- [Dataset content]:
▼▼▼
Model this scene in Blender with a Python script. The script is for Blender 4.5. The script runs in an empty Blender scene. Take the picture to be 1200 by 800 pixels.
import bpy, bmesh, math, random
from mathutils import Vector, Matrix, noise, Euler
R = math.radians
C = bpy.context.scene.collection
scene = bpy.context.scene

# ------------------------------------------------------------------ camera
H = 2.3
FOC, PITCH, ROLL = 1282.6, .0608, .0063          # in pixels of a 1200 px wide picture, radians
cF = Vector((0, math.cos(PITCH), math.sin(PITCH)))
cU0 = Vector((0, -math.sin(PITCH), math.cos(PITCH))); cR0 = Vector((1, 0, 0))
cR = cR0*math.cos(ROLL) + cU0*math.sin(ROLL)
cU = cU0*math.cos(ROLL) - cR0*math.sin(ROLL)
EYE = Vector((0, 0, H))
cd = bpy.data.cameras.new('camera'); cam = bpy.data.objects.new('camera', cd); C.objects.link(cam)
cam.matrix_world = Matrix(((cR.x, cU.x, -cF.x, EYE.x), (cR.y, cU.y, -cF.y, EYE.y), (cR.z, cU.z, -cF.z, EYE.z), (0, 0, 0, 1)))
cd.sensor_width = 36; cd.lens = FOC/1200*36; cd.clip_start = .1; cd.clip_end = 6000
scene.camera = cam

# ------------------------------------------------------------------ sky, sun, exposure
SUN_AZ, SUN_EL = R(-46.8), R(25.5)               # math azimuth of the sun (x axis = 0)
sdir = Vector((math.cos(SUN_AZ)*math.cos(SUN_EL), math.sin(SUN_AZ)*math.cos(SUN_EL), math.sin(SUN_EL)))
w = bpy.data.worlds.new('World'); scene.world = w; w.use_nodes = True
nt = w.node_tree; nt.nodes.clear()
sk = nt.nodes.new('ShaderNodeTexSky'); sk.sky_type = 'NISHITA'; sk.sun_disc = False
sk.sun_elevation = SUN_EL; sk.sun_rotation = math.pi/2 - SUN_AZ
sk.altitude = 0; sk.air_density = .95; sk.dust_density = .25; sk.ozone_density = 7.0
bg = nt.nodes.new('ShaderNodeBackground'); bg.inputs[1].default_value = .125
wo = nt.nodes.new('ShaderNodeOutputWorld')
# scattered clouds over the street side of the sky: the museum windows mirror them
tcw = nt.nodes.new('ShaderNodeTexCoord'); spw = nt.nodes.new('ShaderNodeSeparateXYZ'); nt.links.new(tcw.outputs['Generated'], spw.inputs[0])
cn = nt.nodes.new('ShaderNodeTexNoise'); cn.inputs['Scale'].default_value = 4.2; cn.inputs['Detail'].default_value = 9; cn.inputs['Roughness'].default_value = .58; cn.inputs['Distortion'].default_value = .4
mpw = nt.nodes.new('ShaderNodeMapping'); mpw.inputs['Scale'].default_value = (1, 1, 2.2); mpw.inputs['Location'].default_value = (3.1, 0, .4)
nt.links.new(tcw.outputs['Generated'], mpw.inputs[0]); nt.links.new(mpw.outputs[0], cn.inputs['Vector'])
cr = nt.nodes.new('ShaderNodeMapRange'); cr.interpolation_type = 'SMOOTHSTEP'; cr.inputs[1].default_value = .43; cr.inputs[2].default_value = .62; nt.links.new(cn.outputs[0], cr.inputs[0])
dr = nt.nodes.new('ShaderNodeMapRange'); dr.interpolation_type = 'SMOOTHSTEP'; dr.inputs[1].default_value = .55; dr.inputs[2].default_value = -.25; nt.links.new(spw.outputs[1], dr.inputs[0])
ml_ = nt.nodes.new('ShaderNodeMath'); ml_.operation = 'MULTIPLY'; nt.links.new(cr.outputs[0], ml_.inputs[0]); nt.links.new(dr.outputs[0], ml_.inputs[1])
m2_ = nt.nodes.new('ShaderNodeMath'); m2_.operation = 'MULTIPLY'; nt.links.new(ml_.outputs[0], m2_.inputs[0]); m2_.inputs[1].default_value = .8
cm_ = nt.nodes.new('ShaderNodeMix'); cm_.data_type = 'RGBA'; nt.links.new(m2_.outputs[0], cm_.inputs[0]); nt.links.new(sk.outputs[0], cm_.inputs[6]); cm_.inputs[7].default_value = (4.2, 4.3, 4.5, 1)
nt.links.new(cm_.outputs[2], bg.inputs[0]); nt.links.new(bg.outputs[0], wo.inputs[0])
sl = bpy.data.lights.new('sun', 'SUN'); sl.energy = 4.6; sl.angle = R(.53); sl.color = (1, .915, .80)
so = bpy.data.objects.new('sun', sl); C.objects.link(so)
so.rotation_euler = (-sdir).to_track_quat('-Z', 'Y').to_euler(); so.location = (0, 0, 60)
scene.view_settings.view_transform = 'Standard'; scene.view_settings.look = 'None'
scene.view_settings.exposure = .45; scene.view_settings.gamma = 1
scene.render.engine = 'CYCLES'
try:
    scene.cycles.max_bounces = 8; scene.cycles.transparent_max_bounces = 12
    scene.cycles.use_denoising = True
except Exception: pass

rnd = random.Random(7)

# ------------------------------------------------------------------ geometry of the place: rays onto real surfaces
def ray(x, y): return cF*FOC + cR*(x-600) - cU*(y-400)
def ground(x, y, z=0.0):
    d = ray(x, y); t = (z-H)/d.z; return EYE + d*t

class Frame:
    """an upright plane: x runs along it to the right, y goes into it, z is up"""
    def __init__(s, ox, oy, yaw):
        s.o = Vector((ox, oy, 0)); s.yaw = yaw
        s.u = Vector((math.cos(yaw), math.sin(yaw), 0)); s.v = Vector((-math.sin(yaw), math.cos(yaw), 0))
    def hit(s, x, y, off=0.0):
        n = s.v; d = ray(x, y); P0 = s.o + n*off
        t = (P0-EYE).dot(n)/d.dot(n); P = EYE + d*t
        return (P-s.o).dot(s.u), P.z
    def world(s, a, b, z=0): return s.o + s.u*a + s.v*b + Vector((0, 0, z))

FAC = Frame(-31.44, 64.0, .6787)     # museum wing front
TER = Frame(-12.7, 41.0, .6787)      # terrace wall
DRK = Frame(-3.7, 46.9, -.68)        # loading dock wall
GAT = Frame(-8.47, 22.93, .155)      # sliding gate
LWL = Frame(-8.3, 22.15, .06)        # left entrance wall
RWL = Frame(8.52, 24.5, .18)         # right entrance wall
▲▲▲
- [What you will do]: Please reproduce exactly the lines above, beginning with the first and ending with the line that contains "scene.camera = cam", and include nothing outside that range.

- [Output of the task]:
Model this scene in Blender with a Python script. The script is for Blender 4.5. The script runs in an empty Blender scene. Take the picture to be 1200 by 800 pixels.
import bpy, bmesh, math, random
from mathutils import Vector, Matrix, noise, Euler
R = math.radians
C = bpy.context.scene.collection
scene = bpy.context.scene

# ------------------------------------------------------------------ camera
H = 2.3
FOC, PITCH, ROLL = 1282.6, .0608, .0063          # in pixels of a 1200 px wide picture, radians
cF = Vector((0, math.cos(PITCH), math.sin(PITCH)))
cU0 = Vector((0, -math.sin(PITCH), math.cos(PITCH))); cR0 = Vector((1, 0, 0))
cR = cR0*math.cos(ROLL) + cU0*math.sin(ROLL)
cU = cU0*math.cos(ROLL) - cR0*math.sin(ROLL)
EYE = Vector((0, 0, H))
cd = bpy.data.cameras.new('camera'); cam = bpy.data.objects.new('camera', cd); C.objects.link(cam)
cam.matrix_world = Matrix(((cR.x, cU.x, -cF.x, EYE.x), (cR.y, cU.y, -cF.y, EYE.y), (cR.z, cU.z, -cF.z, EYE.z), (0, 0, 0, 1)))
cd.sensor_width = 36; cd.lens = FOC/1200*36; cd.clip_start = .1; cd.clip_end = 6000
scene.camera = cam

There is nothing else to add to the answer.